Like residents of many large cities, those who live in New Orleans form such close associations that it seems almost like a large-sized small town. That’s especially true in the Crescent City’s music community, where nightly jams among newcomers and veterans are nightly rituals. Think of “Ya-Ka-May” as a road map to those connections.
“We’re excited about that aspect,” Vogel said. “We’re trying to connect those elements of the classic New Orleans with the music of the [contemporary] New Orleans. New Orleans is about music history and music today — a living, breathing place that doesn’t exist in the same way anywhere else.
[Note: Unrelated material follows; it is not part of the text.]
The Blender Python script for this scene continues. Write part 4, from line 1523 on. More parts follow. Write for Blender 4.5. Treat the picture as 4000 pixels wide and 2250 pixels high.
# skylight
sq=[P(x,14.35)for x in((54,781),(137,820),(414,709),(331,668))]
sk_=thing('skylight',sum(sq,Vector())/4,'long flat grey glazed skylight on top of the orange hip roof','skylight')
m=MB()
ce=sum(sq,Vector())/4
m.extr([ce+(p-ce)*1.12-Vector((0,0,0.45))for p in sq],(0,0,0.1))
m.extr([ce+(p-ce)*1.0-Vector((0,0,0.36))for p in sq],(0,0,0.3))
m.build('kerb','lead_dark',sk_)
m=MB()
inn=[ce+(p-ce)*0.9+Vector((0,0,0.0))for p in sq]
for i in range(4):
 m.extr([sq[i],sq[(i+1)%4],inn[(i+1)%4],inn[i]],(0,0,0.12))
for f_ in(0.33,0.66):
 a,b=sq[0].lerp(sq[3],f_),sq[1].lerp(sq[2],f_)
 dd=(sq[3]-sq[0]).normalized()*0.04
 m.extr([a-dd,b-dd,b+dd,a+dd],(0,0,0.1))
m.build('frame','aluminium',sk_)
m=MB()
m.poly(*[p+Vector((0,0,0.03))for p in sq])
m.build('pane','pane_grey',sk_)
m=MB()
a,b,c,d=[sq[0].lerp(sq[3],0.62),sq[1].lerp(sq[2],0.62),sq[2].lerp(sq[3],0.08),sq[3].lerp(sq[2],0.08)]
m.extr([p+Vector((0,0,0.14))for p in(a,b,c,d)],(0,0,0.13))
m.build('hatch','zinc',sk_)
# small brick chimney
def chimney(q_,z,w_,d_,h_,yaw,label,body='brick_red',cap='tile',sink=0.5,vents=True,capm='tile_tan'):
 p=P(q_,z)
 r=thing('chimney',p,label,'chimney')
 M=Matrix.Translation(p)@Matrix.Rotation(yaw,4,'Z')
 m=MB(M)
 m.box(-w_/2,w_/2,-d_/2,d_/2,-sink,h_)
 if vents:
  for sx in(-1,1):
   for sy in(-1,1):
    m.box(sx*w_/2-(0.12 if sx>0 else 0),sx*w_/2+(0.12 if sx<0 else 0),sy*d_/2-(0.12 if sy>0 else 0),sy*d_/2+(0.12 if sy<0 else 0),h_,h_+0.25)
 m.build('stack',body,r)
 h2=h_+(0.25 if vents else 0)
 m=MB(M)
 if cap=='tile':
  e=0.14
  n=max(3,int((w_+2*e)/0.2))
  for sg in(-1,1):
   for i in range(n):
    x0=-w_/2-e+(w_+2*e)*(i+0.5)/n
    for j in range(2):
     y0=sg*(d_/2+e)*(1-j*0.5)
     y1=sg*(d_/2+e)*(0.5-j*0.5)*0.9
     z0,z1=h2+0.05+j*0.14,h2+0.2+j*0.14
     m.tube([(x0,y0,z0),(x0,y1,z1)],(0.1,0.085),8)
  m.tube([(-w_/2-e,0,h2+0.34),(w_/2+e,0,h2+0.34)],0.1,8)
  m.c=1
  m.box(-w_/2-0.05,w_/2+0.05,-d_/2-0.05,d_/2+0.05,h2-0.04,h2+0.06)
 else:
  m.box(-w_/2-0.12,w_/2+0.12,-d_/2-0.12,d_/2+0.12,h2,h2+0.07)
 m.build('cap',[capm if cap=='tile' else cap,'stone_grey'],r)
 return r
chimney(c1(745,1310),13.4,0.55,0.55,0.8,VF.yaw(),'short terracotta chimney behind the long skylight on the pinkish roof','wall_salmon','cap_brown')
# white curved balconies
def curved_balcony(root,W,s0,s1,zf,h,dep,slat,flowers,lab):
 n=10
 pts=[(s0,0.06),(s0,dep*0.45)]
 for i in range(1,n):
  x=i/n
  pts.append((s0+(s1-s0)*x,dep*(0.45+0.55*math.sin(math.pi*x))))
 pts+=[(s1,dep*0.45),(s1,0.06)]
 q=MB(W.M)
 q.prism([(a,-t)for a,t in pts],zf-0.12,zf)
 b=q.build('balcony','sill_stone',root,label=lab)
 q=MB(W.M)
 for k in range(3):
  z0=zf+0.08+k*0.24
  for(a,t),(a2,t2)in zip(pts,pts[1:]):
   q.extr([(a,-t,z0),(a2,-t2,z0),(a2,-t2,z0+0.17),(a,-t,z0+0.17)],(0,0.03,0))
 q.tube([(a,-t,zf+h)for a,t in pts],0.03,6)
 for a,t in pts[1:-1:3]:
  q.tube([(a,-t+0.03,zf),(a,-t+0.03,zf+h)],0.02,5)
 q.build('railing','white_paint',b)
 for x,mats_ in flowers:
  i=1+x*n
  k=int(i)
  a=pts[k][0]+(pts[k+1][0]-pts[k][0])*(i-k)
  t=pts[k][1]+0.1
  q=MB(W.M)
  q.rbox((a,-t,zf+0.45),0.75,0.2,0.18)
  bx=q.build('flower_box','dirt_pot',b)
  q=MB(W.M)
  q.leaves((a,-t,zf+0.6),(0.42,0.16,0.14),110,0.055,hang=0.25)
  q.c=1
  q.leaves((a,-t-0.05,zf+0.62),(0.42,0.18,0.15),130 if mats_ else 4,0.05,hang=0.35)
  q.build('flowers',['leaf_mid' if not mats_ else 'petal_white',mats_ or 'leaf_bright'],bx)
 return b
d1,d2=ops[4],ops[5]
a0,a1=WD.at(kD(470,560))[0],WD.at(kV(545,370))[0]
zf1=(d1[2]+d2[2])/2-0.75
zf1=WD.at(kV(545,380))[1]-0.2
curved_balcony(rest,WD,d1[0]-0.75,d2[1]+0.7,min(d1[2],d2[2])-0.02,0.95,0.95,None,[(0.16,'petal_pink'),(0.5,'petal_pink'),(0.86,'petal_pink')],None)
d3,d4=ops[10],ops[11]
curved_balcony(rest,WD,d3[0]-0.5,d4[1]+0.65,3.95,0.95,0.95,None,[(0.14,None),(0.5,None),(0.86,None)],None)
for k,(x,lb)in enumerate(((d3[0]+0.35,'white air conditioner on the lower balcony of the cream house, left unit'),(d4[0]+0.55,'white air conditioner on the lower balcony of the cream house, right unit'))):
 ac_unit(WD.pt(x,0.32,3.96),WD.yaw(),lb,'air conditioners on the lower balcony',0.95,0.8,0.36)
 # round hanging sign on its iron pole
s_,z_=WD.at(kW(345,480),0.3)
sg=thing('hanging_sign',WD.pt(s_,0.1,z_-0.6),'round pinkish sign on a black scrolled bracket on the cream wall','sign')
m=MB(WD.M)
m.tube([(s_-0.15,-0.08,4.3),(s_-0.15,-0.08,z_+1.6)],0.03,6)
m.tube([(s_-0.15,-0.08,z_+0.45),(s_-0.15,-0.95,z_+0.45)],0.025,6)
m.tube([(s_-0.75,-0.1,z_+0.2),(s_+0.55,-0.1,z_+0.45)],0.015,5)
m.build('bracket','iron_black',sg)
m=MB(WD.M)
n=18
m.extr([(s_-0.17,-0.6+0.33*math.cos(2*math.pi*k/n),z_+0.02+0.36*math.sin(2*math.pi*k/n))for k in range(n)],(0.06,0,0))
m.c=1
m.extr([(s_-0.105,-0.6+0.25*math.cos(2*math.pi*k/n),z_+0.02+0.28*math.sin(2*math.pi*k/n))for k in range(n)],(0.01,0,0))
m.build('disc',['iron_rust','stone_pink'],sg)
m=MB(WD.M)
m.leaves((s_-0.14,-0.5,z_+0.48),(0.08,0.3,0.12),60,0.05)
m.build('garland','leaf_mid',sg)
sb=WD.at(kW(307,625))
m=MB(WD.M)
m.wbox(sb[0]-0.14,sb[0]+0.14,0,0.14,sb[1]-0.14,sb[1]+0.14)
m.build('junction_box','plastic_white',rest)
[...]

This gives us a chance to distill it through the Galactic lens.”
Irma Thomas, Big Chief Bo Dollis, Allen Toussaint, Trombone Shorty, Walter “Wolfman” Washington and many others who hail from New Orleans’ musical world of jazz, brass, R&B, gospel, rock — and bounce (a New Orleans precursor to rap and hip-hop) are among the guest artists who help sharpen that “lens.”
Of course working with those from such divergent genres could create chaos. Although such an outcome was a concern, Vogel credits the musicians, who “love music and see New Orleans through all of this [music].”
As you’d expect, the album is full of Galactic’s trademark fusion of hip hop, rock and funk, but it takes wild dips into other genres to best use the vocal talents of its A-list guests.
Consider “Friends of Science,” which is all urban funk. The funk’s still bold but brass takes the limelight in “Double It” featuring Big Freedia (who, along with Cyril Neville and other vocalists, has taken a turn playing live with Galactic). That shift to best use vocalists’ voices while staying true to Galactic’s best sound is the element that makes the album work.
If anyone thinks that an album of New Orleans-style songs played by a cross section of the city’s finest musicians and vocalists won’t work, he hasn’t experienced live New Orleans music.
“It’s all about making music to rock the club all night,” Vogel said. “That’s how Galactic started. It’s the necessity of keeping the energy up and the vibe going all night. All New Orleans music has that in common, and everyone in this lineage shares it.”